Scene script records
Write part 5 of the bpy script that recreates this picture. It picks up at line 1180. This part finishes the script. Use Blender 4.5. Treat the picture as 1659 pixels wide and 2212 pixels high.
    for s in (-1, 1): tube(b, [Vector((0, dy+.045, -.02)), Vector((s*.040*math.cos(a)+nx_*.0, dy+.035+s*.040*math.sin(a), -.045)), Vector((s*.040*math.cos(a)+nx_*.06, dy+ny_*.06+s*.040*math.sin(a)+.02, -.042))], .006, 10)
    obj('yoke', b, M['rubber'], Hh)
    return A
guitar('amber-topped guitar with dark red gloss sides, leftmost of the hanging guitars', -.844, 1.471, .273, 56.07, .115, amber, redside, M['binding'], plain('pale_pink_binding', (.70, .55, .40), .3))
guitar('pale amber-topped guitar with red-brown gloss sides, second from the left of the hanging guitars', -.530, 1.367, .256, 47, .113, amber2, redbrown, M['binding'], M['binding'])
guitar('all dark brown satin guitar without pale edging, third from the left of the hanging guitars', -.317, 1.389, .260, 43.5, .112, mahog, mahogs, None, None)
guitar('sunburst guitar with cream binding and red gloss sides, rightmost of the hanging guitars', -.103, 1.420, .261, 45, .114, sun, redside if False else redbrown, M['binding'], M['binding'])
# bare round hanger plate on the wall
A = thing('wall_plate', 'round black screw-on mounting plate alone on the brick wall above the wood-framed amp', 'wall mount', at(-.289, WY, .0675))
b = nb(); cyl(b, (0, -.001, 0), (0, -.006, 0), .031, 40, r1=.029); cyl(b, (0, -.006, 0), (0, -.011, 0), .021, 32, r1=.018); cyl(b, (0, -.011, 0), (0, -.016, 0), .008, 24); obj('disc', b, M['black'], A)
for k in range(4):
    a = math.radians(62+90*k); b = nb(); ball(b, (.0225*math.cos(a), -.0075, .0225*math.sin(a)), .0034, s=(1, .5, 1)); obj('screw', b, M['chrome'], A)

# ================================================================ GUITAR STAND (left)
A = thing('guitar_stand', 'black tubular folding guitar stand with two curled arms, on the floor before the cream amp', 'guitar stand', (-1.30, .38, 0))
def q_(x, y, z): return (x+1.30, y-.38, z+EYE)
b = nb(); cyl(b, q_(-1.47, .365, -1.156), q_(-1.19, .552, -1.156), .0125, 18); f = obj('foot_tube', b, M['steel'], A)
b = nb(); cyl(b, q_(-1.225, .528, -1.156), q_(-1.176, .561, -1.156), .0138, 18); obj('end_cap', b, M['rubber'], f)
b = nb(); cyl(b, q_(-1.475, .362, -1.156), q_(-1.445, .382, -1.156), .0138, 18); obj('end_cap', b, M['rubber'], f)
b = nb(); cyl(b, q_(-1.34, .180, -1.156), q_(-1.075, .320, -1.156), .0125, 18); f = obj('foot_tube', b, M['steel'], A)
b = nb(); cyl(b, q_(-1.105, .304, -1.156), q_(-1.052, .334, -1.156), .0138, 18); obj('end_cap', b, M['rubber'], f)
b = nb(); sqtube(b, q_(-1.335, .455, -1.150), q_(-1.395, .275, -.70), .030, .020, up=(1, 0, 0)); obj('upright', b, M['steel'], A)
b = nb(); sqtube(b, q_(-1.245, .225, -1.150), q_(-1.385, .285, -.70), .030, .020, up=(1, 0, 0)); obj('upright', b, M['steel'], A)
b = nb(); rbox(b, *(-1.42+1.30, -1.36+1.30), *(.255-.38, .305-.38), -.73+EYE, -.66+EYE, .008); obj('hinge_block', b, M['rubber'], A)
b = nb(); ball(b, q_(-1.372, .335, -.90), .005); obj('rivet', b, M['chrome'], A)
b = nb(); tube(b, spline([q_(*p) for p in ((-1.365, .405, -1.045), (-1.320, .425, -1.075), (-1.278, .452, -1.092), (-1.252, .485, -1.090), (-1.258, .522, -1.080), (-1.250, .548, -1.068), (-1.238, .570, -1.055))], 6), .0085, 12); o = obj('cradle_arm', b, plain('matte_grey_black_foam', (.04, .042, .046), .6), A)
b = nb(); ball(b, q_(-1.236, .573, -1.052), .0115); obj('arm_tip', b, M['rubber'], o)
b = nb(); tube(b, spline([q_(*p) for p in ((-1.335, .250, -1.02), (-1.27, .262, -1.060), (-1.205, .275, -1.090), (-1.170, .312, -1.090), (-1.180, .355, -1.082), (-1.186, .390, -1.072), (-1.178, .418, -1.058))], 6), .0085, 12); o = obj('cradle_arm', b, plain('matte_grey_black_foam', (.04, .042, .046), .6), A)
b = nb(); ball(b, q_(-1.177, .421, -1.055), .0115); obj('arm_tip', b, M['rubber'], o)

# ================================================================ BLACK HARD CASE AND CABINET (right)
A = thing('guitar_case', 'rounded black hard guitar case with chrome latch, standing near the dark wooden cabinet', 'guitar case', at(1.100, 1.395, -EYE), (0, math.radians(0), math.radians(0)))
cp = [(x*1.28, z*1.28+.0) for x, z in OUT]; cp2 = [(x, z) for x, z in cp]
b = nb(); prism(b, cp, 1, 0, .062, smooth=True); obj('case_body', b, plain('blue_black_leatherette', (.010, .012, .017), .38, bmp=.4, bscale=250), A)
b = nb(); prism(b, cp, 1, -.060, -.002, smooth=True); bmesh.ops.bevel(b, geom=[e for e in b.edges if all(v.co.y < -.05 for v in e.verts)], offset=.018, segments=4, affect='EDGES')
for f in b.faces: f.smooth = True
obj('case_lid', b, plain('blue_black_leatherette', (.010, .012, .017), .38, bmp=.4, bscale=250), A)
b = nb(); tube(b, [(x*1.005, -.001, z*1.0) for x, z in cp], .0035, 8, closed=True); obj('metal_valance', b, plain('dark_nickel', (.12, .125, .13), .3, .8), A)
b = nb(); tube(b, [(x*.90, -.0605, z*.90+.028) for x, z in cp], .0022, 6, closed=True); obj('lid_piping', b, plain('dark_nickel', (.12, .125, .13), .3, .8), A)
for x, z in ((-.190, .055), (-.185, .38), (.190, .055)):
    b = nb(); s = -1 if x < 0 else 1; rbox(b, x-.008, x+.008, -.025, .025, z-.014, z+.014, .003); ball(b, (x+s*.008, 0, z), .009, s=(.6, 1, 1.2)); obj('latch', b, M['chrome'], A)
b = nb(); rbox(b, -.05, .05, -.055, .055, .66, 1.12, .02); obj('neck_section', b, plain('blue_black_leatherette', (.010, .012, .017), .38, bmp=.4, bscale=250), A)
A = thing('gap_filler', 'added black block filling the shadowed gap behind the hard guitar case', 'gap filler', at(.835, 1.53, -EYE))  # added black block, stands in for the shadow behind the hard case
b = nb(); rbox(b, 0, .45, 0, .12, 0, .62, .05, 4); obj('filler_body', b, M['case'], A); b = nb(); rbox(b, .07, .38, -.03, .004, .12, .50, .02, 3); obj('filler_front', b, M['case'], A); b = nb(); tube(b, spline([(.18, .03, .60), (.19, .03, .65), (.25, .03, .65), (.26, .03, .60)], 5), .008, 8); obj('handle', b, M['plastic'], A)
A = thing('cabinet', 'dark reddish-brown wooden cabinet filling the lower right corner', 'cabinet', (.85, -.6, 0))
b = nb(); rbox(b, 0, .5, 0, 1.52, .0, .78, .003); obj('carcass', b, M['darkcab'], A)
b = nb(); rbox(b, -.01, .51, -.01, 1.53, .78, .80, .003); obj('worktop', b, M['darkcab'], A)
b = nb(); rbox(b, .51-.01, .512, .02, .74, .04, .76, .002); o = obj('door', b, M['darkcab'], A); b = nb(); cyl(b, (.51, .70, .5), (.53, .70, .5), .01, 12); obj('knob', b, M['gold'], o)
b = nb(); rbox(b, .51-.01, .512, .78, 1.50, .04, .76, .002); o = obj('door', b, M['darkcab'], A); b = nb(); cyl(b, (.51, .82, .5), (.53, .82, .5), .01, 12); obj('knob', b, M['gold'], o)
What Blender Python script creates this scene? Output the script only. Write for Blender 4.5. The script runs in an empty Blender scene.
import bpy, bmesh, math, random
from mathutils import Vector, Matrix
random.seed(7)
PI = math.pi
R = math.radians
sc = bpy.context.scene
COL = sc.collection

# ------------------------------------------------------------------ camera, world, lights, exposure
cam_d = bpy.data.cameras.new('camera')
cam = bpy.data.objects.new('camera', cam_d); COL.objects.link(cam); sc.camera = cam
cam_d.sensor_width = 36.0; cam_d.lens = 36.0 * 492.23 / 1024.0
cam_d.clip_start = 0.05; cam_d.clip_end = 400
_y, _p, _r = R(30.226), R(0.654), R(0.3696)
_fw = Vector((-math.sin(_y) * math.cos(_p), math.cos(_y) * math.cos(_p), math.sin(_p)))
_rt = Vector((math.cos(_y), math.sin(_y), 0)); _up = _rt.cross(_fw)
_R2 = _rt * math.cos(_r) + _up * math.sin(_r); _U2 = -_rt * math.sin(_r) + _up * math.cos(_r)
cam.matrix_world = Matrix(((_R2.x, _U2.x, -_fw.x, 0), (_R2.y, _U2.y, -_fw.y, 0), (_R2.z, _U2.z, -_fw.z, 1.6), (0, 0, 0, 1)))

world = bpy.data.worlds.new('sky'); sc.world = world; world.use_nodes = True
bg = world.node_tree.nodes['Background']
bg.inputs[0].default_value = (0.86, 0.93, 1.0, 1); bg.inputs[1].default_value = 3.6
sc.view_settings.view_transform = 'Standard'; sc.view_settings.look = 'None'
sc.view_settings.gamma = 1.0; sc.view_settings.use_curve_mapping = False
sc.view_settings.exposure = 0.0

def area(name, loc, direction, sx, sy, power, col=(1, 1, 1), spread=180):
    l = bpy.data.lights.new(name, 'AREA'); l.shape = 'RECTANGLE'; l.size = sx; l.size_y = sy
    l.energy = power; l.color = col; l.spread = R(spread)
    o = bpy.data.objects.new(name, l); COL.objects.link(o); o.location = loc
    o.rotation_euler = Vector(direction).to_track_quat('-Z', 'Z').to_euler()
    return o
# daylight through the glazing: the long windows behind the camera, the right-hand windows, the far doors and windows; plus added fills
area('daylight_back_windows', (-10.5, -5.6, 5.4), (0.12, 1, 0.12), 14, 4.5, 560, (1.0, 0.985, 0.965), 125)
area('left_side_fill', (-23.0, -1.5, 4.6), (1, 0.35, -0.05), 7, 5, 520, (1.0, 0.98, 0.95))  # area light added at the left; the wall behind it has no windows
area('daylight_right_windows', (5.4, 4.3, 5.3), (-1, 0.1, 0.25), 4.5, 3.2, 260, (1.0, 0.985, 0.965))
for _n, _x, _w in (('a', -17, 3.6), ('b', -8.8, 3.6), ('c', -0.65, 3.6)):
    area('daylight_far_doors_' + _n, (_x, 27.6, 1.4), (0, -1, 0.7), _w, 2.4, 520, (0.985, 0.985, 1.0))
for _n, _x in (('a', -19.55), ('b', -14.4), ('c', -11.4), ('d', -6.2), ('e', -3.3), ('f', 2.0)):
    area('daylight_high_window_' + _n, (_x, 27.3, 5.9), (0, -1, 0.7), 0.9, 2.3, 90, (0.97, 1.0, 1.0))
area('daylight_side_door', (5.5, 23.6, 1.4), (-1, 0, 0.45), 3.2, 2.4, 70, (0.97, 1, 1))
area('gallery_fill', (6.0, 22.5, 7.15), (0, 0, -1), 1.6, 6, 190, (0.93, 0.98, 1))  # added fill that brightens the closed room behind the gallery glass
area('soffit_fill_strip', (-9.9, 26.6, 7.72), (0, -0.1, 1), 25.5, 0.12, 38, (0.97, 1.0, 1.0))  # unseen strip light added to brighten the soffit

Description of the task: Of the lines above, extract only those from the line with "What Blender Python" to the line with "1.6), (0, 0, 0, 1)))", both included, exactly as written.

Full output:
What Blender Python script creates this scene? Output the script only. Write for Blender 4.5. The script runs in an empty Blender scene.
import bpy, bmesh, math, random
from mathutils import Vector, Matrix
random.seed(7)
PI = math.pi
R = math.radians
sc = bpy.context.scene
COL = sc.collection

# ------------------------------------------------------------------ camera, world, lights, exposure
cam_d = bpy.data.cameras.new('camera')
cam = bpy.data.objects.new('camera', cam_d); COL.objects.link(cam); sc.camera = cam
cam_d.sensor_width = 36.0; cam_d.lens = 36.0 * 492.23 / 1024.0
cam_d.clip_start = 0.05; cam_d.clip_end = 400
_y, _p, _r = R(30.226), R(0.654), R(0.3696)
_fw = Vector((-math.sin(_y) * math.cos(_p), math.cos(_y) * math.cos(_p), math.sin(_p)))
_rt = Vector((math.cos(_y), math.sin(_y), 0)); _up = _rt.cross(_fw)
_R2 = _rt * math.cos(_r) + _up * math.sin(_r); _U2 = -_rt * math.sin(_r) + _up * math.cos(_r)
cam.matrix_world = Matrix(((_R2.x, _U2.x, -_fw.x, 0), (_R2.y, _U2.y, -_fw.y, 0), (_R2.z, _U2.z, -_fw.z, 1.6), (0, 0, 0, 1)))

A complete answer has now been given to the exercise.